**CHALLENGE**
Keep pictures out. Copy exactly the lines from the one containing "Write the bpy" to the one containing "from mathutils.bvhtree import BVHTree", endpoints included.

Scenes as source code
.....
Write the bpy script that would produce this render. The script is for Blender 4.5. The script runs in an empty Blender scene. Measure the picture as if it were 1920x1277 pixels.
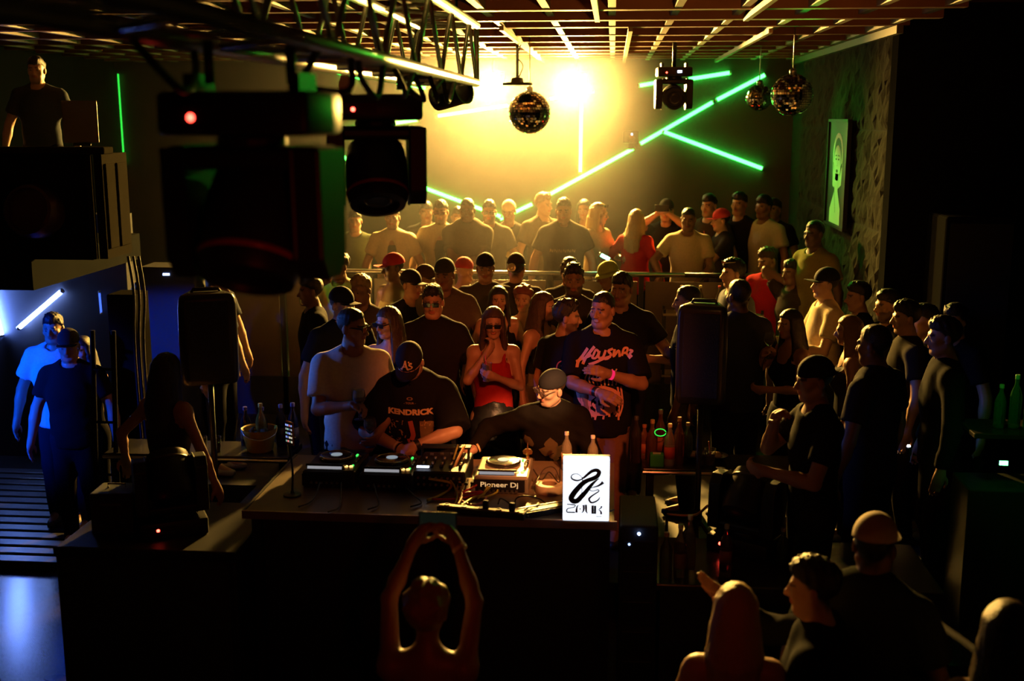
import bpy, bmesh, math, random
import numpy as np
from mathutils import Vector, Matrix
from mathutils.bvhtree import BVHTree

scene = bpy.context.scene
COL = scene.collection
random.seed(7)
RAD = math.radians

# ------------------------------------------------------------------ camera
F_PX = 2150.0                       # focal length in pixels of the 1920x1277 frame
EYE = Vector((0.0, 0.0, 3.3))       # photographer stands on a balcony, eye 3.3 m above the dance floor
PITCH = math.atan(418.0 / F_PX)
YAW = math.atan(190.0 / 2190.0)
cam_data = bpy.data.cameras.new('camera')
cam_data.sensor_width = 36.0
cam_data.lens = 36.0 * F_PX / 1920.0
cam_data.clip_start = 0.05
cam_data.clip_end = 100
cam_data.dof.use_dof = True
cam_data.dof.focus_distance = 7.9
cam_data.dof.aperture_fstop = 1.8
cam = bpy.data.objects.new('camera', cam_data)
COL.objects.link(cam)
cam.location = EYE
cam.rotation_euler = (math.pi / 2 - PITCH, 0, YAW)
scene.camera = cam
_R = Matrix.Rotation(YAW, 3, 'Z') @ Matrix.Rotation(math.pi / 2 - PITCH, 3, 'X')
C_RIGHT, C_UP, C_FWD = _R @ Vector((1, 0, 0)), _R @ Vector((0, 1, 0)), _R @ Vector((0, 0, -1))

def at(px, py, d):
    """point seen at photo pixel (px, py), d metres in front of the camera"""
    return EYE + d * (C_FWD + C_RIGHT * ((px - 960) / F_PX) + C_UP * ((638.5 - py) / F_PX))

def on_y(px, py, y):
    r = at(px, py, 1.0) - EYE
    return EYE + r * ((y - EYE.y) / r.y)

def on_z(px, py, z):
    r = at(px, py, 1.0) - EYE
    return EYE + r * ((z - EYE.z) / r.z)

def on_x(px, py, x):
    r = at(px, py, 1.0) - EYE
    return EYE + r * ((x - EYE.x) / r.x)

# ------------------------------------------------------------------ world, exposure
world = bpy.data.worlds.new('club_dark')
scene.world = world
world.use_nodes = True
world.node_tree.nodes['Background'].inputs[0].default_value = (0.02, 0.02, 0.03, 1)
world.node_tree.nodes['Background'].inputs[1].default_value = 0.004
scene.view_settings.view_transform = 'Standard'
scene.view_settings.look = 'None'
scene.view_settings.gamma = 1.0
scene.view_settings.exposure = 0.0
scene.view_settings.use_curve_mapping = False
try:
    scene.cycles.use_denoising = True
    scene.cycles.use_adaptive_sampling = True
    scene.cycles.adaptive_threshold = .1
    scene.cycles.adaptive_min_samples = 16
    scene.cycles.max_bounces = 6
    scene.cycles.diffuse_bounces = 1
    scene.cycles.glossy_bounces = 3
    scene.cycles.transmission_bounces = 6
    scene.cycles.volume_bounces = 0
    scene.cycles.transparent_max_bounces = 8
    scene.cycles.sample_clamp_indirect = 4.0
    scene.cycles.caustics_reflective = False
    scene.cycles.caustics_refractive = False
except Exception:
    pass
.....
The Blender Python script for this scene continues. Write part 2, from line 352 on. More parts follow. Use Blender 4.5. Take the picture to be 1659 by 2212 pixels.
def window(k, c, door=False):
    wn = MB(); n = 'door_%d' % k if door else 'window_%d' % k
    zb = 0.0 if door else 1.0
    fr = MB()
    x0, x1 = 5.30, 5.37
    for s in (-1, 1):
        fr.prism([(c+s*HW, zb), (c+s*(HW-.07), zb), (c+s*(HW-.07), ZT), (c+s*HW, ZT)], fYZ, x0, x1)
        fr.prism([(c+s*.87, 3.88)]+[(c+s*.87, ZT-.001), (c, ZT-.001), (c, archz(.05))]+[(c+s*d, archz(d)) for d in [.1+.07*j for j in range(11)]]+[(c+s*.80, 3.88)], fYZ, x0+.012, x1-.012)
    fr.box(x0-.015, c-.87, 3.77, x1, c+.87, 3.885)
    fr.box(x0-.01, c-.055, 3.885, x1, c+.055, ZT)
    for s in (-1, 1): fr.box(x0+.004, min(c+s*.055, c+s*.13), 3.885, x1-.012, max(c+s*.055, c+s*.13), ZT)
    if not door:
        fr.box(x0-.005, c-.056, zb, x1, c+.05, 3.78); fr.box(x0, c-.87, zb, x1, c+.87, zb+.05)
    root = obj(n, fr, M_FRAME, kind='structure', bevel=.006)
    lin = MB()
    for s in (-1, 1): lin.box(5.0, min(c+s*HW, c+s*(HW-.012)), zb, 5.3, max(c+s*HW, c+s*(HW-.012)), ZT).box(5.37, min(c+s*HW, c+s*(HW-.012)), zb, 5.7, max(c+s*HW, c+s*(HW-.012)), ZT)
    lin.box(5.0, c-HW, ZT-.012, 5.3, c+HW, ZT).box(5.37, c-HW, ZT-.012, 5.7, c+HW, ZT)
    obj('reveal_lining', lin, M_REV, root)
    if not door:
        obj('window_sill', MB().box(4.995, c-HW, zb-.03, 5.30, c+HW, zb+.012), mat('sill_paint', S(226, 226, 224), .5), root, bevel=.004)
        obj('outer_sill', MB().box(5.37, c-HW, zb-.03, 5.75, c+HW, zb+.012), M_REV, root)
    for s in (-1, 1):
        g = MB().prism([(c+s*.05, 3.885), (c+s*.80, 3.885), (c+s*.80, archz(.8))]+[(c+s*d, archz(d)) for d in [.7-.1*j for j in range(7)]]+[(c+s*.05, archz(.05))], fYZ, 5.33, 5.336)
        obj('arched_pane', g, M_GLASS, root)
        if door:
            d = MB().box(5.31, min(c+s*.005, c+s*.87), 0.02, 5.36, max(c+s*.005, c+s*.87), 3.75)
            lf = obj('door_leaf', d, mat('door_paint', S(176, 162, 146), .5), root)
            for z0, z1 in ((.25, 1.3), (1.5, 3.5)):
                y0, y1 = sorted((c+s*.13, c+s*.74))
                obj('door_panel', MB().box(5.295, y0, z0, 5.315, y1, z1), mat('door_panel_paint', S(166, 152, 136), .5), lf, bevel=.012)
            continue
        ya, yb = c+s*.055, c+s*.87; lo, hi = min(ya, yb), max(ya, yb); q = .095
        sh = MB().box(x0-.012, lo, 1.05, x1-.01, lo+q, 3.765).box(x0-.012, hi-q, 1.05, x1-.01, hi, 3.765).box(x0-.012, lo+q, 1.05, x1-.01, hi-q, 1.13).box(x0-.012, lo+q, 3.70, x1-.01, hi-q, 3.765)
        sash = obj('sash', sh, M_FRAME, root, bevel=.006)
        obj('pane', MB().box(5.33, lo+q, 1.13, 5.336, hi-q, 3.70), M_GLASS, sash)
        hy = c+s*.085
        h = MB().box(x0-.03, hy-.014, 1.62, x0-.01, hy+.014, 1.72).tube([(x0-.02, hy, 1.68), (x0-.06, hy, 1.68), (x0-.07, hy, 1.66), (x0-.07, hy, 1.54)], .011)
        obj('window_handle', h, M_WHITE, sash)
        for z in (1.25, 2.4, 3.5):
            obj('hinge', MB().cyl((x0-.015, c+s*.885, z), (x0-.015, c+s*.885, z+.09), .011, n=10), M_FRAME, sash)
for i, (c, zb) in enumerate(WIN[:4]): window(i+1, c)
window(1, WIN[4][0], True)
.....
**EXERCISE SOLUTION**
Write the bpy script that would produce this render. The script is for Blender 4.5. The script runs in an empty Blender scene. Measure the picture as if it were 1920x1277 pixels.
import bpy, bmesh, math, random
import numpy as np
from mathutils import Vector, Matrix
from mathutils.bvhtree import BVHTree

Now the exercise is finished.